◆ Task: Write the material out again exactly as it stands.

◆ Available data:
———
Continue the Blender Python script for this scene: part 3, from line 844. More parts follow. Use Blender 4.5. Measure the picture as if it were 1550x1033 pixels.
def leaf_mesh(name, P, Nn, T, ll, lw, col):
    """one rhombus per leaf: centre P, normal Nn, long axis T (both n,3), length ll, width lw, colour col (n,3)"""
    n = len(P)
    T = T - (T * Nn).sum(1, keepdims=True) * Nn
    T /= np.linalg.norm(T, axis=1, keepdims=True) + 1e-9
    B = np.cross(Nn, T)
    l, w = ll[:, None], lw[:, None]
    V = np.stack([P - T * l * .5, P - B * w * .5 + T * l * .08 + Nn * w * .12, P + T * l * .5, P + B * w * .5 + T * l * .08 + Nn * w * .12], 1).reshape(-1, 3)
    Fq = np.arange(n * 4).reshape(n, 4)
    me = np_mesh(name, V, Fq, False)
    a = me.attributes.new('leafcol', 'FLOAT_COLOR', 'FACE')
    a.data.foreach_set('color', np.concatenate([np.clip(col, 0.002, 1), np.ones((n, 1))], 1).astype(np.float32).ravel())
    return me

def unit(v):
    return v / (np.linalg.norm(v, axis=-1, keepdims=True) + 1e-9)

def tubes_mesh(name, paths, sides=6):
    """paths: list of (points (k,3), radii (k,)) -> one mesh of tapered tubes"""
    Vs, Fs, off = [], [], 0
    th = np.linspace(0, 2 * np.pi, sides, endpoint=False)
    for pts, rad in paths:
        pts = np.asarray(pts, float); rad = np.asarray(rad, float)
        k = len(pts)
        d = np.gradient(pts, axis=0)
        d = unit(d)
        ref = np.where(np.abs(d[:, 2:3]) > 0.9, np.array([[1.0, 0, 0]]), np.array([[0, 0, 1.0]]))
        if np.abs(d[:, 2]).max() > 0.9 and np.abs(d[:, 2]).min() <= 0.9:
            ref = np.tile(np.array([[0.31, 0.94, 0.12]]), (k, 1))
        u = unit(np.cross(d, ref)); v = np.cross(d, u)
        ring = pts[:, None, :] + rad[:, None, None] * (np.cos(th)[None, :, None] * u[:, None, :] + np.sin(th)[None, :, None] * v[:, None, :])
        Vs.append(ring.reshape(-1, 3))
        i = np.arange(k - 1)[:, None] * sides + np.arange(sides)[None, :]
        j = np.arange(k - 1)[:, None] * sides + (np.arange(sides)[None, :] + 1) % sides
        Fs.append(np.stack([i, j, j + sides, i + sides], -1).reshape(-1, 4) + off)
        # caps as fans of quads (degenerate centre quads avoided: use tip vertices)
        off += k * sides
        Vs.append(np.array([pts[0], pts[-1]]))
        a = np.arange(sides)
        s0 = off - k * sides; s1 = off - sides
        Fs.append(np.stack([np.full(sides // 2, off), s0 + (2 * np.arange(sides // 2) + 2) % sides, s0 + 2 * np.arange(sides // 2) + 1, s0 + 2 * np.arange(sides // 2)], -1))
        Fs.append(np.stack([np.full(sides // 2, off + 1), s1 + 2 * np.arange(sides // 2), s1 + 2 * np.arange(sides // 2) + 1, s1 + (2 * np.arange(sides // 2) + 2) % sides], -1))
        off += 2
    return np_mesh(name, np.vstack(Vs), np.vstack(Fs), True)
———
◆ Task output:
Continue the Blender Python script for this scene: part 3, from line 844. More parts follow. Use Blender 4.5. Measure the picture as if it were 1550x1033 pixels.
def leaf_mesh(name, P, Nn, T, ll, lw, col):
    """one rhombus per leaf: centre P, normal Nn, long axis T (both n,3), length ll, width lw, colour col (n,3)"""
    n = len(P)
    T = T - (T * Nn).sum(1, keepdims=True) * Nn
    T /= np.linalg.norm(T, axis=1, keepdims=True) + 1e-9
    B = np.cross(Nn, T)
    l, w = ll[:, None], lw[:, None]
    V = np.stack([P - T * l * .5, P - B * w * .5 + T * l * .08 + Nn * w * .12, P + T * l * .5, P + B * w * .5 + T * l * .08 + Nn * w * .12], 1).reshape(-1, 3)
    Fq = np.arange(n * 4).reshape(n, 4)
    me = np_mesh(name, V, Fq, False)
    a = me.attributes.new('leafcol', 'FLOAT_COLOR', 'FACE')
    a.data.foreach_set('color', np.concatenate([np.clip(col, 0.002, 1), np.ones((n, 1))], 1).astype(np.float32).ravel())
    return me

def unit(v):
    return v / (np.linalg.norm(v, axis=-1, keepdims=True) + 1e-9)

def tubes_mesh(name, paths, sides=6):
    """paths: list of (points (k,3), radii (k,)) -> one mesh of tapered tubes"""
    Vs, Fs, off = [], [], 0
    th = np.linspace(0, 2 * np.pi, sides, endpoint=False)
    for pts, rad in paths:
        pts = np.asarray(pts, float); rad = np.asarray(rad, float)
        k = len(pts)
        d = np.gradient(pts, axis=0)
        d = unit(d)
        ref = np.where(np.abs(d[:, 2:3]) > 0.9, np.array([[1.0, 0, 0]]), np.array([[0, 0, 1.0]]))
        if np.abs(d[:, 2]).max() > 0.9 and np.abs(d[:, 2]).min() <= 0.9:
            ref = np.tile(np.array([[0.31, 0.94, 0.12]]), (k, 1))
        u = unit(np.cross(d, ref)); v = np.cross(d, u)
        ring = pts[:, None, :] + rad[:, None, None] * (np.cos(th)[None, :, None] * u[:, None, :] + np.sin(th)[None, :, None] * v[:, None, :])
        Vs.append(ring.reshape(-1, 3))
        i = np.arange(k - 1)[:, None] * sides + np.arange(sides)[None, :]
        j = np.arange(k - 1)[:, None] * sides + (np.arange(sides)[None, :] + 1) % sides
        Fs.append(np.stack([i, j, j + sides, i + sides], -1).reshape(-1, 4) + off)
        # caps as fans of quads (degenerate centre quads avoided: use tip vertices)
        off += k * sides
        Vs.append(np.array([pts[0], pts[-1]]))
        a = np.arange(sides)
        s0 = off - k * sides; s1 = off - sides
        Fs.append(np.stack([np.full(sides // 2, off), s0 + (2 * np.arange(sides // 2) + 2) % sides, s0 + 2 * np.arange(sides // 2) + 1, s0 + 2 * np.arange(sides // 2)], -1))
        Fs.append(np.stack([np.full(sides // 2, off + 1), s1 + 2 * np.arange(sides // 2), s1 + 2 * np.arange(sides // 2) + 1, s1 + (2 * np.arange(sides // 2) + 2) % sides], -1))
        off += 2
    return np_mesh(name, np.vstack(Vs), np.vstack(Fs), True)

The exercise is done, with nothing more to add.